I could really do without the Butch-style tone in the opening.
|
|
|
Post by Sulla on Feb 21, 2017 3:50:24 GMT
My favorite character is Dog.
|
|
|
Post by taylorfirst1 on Feb 22, 2017 20:00:17 GMT
Great movie and John Wayne is great in it. Many of the old westerns are more violent than some people like to pretend these days. A lot of the hipsters these days like to think they invented violence in movies. They didn't.
|
|
TroyMcLure
New Member
@troymclure
Posts: 14
Likes: 4
|
Post by TroyMcLure on Feb 22, 2017 22:28:50 GMT
As a little kid, I loved westerns and John Wayne was my hero. For my fifth birthday, my parents took me to see Big Jake at the local cinema. In those days, I believed that what I saw on screen was actually being played out live somewhere behind the screen and projected onto it. On the way there, we passed a field with some horses. My dad pointed them out, saying those were the horses they'd be using in the film. I totally believed it and tried to spot John Wayne's horse. Of course, when we got there, I wasn't allowed in: Big Jake was rated AA - 14 and over. So we went to see The Million Dollar Duck, instead. I hated every minute of it and have never watched it since. Many years later, when I finally got to see Big Jake, I had to concede - definitely too violent for a five year-old kid.
|
|
|
Post by mitchell1975 on Feb 24, 2017 3:07:47 GMT
Didn't like it too much, some really bad line delivery and comical elements... the acting is so emotionless, no one seems concerned about anything .. Jake finds out 10 people he knew got killed then hes laughing about something 1 minute later, none of what happened seems to bother Maureen O Hara
|
|
|
Post by airborne3502 on Mar 4, 2017 1:42:40 GMT
Richard Boone here is one of my favorite western heavies, along with John McIntyre in The Far Country, Lee Marvin in Liberty Valance and Robert Duvall in Joe Kidd. Otherwise, the film apes the two western sensations of 1969, Butch Cassidy and The Wild Bunch (with the violent opening). Wayne's character is also a bit more vicious than usual. If not for his motives you could easily mistake him for a villain. I could really do without the Butch-style tone in the opening. Boone was excellent in Hombre.

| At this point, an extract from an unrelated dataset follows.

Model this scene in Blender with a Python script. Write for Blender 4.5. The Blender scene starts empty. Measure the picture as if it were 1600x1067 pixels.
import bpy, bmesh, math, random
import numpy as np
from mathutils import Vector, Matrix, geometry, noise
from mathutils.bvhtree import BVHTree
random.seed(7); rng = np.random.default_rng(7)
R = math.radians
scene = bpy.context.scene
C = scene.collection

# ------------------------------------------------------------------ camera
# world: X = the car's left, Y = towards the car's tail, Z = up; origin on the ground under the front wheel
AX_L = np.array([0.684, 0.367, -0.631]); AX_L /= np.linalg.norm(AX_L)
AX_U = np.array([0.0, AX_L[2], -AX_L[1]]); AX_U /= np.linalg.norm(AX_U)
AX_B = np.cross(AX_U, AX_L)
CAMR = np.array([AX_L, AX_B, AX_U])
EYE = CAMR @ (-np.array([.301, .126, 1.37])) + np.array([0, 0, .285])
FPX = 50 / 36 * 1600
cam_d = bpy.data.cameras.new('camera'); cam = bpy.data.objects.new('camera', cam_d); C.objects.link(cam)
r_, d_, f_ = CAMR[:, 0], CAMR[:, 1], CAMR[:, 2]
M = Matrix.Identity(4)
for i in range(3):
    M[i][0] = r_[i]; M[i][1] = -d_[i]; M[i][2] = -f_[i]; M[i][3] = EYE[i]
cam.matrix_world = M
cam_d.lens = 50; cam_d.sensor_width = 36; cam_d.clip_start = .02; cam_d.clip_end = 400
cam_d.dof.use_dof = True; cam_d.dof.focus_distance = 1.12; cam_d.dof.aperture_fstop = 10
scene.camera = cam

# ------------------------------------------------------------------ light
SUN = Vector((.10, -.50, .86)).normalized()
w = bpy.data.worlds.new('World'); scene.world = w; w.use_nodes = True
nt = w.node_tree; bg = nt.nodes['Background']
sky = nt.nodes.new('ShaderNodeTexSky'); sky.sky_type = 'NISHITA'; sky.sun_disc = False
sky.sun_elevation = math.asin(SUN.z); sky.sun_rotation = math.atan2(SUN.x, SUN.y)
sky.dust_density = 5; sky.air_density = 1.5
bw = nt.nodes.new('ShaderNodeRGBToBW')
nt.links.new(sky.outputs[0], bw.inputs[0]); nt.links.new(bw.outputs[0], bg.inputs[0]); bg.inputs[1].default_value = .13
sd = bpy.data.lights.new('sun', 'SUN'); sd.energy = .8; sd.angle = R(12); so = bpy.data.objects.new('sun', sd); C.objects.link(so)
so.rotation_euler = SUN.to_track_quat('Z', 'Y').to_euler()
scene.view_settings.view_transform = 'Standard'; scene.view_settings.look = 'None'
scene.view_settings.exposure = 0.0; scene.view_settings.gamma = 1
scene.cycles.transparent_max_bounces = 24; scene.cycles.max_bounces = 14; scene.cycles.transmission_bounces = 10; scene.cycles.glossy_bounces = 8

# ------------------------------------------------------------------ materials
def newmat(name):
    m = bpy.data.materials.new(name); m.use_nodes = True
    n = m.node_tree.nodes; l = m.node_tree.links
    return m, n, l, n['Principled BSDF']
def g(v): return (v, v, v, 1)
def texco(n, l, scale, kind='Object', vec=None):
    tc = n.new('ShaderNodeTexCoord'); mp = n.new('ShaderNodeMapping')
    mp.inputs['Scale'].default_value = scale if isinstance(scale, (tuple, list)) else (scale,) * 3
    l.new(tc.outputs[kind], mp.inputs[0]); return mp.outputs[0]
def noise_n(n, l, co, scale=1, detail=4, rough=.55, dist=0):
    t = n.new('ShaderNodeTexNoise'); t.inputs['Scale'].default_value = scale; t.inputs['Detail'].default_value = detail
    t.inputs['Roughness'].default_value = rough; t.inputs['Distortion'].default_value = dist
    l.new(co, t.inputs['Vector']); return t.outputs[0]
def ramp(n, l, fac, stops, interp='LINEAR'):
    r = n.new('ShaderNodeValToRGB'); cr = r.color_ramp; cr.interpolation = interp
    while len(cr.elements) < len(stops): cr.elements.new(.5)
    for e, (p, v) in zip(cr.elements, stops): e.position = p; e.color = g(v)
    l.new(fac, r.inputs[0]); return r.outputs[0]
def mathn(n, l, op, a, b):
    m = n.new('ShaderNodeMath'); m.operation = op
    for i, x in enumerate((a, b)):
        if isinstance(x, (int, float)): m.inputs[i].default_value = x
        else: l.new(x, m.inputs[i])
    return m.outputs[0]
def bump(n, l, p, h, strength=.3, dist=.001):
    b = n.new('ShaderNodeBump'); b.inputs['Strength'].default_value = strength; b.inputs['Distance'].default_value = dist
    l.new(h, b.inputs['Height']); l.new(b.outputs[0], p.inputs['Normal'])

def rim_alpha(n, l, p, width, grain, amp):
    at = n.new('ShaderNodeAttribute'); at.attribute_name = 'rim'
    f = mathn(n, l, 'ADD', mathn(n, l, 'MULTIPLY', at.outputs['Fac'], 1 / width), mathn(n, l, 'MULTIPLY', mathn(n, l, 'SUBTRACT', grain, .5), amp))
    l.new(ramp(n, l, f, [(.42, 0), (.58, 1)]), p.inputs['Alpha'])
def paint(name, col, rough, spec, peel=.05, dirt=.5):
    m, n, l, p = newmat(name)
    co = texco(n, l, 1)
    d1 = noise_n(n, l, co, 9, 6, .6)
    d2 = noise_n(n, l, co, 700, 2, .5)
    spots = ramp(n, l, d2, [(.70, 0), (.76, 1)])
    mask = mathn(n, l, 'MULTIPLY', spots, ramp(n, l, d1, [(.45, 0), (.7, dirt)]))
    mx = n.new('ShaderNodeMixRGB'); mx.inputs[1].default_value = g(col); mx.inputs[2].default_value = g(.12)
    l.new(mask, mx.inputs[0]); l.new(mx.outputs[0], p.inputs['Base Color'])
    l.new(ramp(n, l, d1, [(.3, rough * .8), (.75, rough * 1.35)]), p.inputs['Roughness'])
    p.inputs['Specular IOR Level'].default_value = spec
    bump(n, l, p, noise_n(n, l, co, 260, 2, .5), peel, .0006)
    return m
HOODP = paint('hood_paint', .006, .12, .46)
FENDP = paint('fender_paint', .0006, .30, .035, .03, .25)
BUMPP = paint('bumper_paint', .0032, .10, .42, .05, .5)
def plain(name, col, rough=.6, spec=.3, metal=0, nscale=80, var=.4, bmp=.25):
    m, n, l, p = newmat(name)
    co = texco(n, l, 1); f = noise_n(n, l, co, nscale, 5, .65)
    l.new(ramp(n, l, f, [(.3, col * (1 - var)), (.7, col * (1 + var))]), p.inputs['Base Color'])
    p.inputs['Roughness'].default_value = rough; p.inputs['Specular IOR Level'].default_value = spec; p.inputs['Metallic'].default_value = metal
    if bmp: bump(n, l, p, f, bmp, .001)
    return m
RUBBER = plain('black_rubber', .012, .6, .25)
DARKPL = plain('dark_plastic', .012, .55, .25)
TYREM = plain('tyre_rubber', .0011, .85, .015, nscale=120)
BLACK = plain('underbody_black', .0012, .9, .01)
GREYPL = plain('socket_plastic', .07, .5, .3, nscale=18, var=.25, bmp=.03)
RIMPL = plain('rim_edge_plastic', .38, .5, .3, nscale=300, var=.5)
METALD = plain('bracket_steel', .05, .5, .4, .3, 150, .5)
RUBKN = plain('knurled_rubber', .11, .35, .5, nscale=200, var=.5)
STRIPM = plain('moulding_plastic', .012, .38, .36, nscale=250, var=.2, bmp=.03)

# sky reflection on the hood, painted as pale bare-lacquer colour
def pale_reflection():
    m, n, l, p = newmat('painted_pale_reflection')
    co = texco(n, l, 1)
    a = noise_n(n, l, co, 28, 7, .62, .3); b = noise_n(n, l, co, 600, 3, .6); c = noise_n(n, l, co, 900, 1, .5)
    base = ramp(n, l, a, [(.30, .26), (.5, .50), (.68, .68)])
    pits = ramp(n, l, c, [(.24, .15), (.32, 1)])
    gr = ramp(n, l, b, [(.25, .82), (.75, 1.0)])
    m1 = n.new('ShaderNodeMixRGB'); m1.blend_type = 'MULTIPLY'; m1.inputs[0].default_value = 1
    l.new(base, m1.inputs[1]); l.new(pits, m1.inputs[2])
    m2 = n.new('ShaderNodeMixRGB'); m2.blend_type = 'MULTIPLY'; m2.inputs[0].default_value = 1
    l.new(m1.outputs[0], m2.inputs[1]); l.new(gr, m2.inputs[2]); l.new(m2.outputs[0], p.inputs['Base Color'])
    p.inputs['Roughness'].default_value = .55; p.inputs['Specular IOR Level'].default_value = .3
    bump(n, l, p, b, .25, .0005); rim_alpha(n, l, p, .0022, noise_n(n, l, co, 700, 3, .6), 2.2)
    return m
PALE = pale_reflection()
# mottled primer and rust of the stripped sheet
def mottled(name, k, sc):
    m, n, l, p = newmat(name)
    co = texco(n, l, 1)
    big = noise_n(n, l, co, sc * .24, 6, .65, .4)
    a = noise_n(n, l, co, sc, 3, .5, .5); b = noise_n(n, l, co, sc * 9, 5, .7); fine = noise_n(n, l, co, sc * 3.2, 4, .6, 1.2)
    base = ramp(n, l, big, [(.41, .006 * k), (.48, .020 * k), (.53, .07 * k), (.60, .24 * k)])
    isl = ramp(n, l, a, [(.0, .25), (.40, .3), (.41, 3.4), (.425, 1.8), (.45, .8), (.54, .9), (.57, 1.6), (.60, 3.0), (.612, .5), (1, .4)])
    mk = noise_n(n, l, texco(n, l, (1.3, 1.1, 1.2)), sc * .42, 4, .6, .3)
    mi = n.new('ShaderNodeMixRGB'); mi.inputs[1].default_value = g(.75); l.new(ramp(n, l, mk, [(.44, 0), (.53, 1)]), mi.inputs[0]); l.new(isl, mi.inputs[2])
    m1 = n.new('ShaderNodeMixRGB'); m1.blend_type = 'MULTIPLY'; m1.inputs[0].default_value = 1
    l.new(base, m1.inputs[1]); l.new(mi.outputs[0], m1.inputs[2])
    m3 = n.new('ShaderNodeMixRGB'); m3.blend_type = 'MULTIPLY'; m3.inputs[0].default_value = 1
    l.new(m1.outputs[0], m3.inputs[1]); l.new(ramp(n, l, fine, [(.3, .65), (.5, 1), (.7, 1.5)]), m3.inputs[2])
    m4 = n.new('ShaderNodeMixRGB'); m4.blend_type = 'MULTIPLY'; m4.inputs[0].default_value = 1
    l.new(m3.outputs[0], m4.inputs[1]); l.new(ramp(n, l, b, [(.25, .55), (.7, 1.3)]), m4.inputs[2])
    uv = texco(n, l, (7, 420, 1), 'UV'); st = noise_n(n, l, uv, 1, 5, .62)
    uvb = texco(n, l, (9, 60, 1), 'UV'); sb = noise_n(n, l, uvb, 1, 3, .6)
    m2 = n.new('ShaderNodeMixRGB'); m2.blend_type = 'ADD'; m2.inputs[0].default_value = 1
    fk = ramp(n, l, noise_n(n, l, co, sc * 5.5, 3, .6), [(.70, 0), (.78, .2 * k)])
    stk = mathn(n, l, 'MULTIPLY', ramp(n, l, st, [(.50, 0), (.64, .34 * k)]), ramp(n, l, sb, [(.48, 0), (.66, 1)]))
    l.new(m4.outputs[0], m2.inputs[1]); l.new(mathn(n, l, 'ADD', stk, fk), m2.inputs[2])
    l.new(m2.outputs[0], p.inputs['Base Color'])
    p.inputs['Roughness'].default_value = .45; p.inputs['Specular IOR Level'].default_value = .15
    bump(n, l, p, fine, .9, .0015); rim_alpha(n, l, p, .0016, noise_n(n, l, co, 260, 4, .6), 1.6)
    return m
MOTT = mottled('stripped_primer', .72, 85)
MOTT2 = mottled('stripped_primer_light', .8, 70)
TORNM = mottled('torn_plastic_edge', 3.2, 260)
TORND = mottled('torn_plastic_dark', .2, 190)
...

That movie has some of the best dialogue in any Western. My personal favorite: John Russell: Hey, I got a question for you. Cicero Grimes: What's that? John Russell: How you gonna get down that hill?
|
|
|
Post by Marv on Mar 4, 2017 14:52:22 GMT
Many of those early westerns are plenty violent. They just lacked the effects to make gruesome bullet wounds look realistic, so the majority of the time a person just falls over face down when they're dead.